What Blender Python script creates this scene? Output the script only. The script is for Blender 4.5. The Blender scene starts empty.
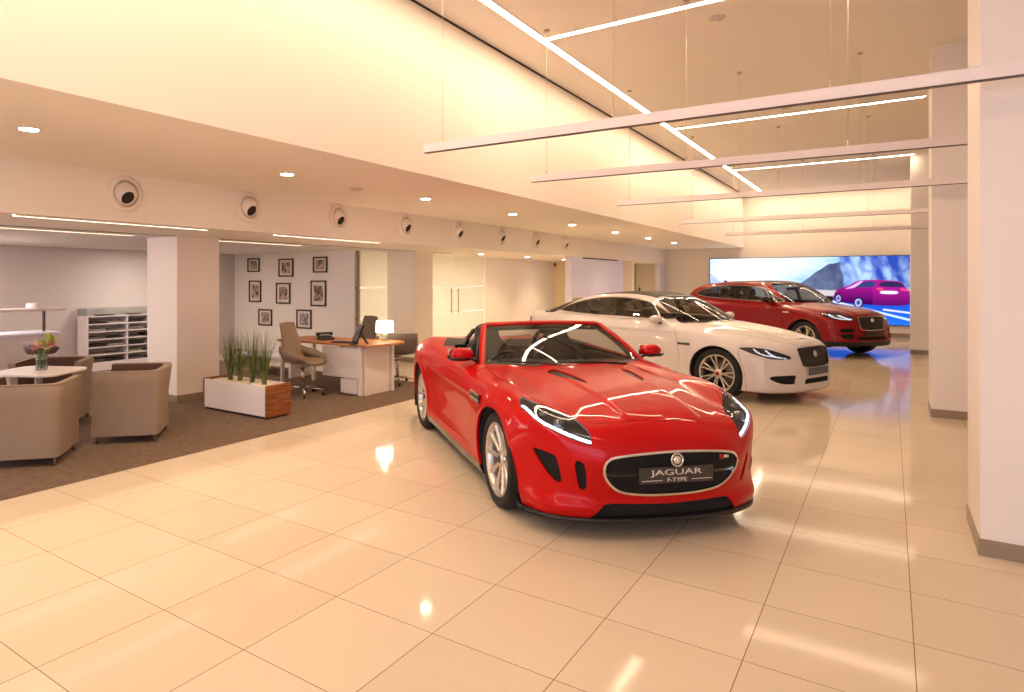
import bpy, bmesh, math, random
import numpy as np
from mathutils import Vector, Matrix
random.seed(7)
scn = bpy.context.scene
COL = scn.collection

# ---------------------------------------------------------------- camera
cam_d = bpy.data.cameras.new('camera'); cam = bpy.data.objects.new('camera', cam_d); COL.objects.link(cam)
scn.camera = cam
cam.location = (0, 0, 1.628)
cam.rotation_euler = (math.pi / 2, 0, 0.6256)
cam_d.sensor_width = 36.0
cam_d.lens = 655.9 / 1024 * 36
cam_d.shift_x = (512 - 416.5) / 1024
cam_d.shift_y = -(346 - 281.1) / 1024
cam_d.clip_end = 200
# ---------------------------------------------------------------- colour management
scn.view_settings.view_transform = 'Standard'
scn.view_settings.look = 'None'
scn.view_settings.gamma = 1.0
scn.view_settings.use_curve_mapping = False
scn.view_settings.exposure = 0.66
# ---------------------------------------------------------------- world: cool daylight outside the shop windows
w = bpy.data.worlds.new('world'); scn.world = w; w.use_nodes = True
w.node_tree.nodes['Background'].inputs[0].default_value = (0.62, 0.72, 1.0, 1)
w.node_tree.nodes['Background'].inputs[1].default_value = 1.0
LED_WARM = (1.0, 0.70, 0.43)
LED_COOL = (0.80, 0.84, 1.0)
CEIL_LED = 30.0
LOW_LED = 7.0
def lin(c):
    return tuple((v / 255 / 12.92) if v / 255 <= .04045 else ((v / 255 + .055) / 1.055) ** 2.4 for v in c)
def lamp(name, loc, rot, size, size_y, power, color):
    d = bpy.data.lights.new(name, 'AREA'); d.shape = 'RECTANGLE'; d.size = size; d.size_y = size_y
    d.energy = power; d.color = color
    o = bpy.data.objects.new(name, d); COL.objects.link(o); o.location = loc; o.rotation_euler = rot
    return o
# daylight coming in through the shop front behind the camera
lamp('daylight_shopfront', (1.0, -7.4, 1.9), (math.radians(90), 0, 0), 9, 3.2, 105, (0.86, 0.76, 1.0))
# fill lamp added at the lounge wall, where no window is built
lamp('daylight_lounge', (-11.9, -2.0, 1.3), (0, math.radians(-90), 0), 1.8, 6.0, 160, (0.95, 0.82, 0.84))
lamp('lounge_panel', (-10.4, 2.6, 2.22), (0, 0, 0), 1.2, 2.0, 60, (1.0, .82, .70))  # fill lamps added to brighten the lounge, without any ceiling fixture
lamp('lounge_panel', (-10.7, 7.0, 2.22), (0, 0, 0), .7, .7, 26, (1.0, .84, .74))
# fill lamps added inside the glazed office to brighten the frosted glass
lamp('office_panel', (-10.2, 13.5, 2.22), (0, 0, 0), 1.2, 2.4, 62, (1.0, .88, .72))
lamp('office_panel', (-10.2, 10.9, 2.22), (0, 0, 0), 1.2, 1.6, 42, (1.0, .86, .74))
# ---------------------------------------------------------------- materials
MATS = {}
def P(name, rgb, rough=.5, metal=0, coat=0, spec=.5, emit=None, es=0, coat_rough=.03, trans=0, bump=0, bscale=200, mottle=0, mscale=8, srgb=True):
    if name in MATS: return MATS[name]
    m = bpy.data.materials.new(name); m.use_nodes = True; nt = m.node_tree; b = nt.nodes['Principled BSDF']
    c = lin(rgb) if srgb else rgb
    b.inputs['Base Color'].default_value = (*c, 1)
    b.inputs['Roughness'].default_value = rough; b.inputs['Metallic'].default_value = metal
    b.inputs['Coat Weight'].default_value = coat; b.inputs['Coat IOR'].default_value = 1.4; b.inputs['Coat Roughness'].default_value = coat_rough
    b.inputs['Specular IOR Level'].default_value = spec
    b.inputs['Transmission Weight'].default_value = trans
    if emit is not None:
        b.inputs['Emission Color'].default_value = (*emit, 1); b.inputs['Emission Strength'].default_value = es
    if bump or mottle:
        tc = nt.nodes.new('ShaderNodeTexCoord'); n = nt.nodes.new('ShaderNodeTexNoise')
        nt.links.new(tc.outputs['Object'], n.inputs['Vector'])
        if bump:
            n.inputs['Scale'].default_value = bscale; n.inputs['Detail'].default_value = 3
            bp = nt.nodes.new('ShaderNodeBump'); bp.inputs['Strength'].default_value = bump; bp.inputs['Distance'].default_value = .01
            nt.links.new(n.outputs['Fac'], bp.inputs['Height']); nt.links.new(bp.outputs[0], b.inputs['Normal'])
        if mottle:
            n2 = nt.nodes.new('ShaderNodeTexNoise'); n2.inputs['Scale'].default_value = mscale; n2.inputs['Detail'].default_value = 5
            nt.links.new(tc.outputs['Object'], n2.inputs['Vector'])
            r = nt.nodes.new('ShaderNodeValToRGB'); r.color_ramp.elements[0].position = .3; r.color_ramp.elements[1].position = .7
            r.color_ramp.elements[0].color = (*[v * (1 - mottle) for v in c], 1); r.color_ramp.elements[1].color = (*[min(1, v * (1 + mottle)) for v in c], 1)
            nt.links.new(n2.outputs['Fac'], r.inputs[0]); nt.links.new(r.outputs[0], b.inputs['Base Color'])
    MATS[name] = m; return m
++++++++
**JOB:** Restate each line from the start of the listing through the line bearing "COL = scn.collection" word for word. Drop the pictures.

**TASK RESPONSE:**
What Blender Python script creates this scene? Output the script only. The script is for Blender 4.5. The Blender scene starts empty.
import bpy, bmesh, math, random
import numpy as np
from mathutils import Vector, Matrix
random.seed(7)
scn = bpy.context.scene
COL = scn.collection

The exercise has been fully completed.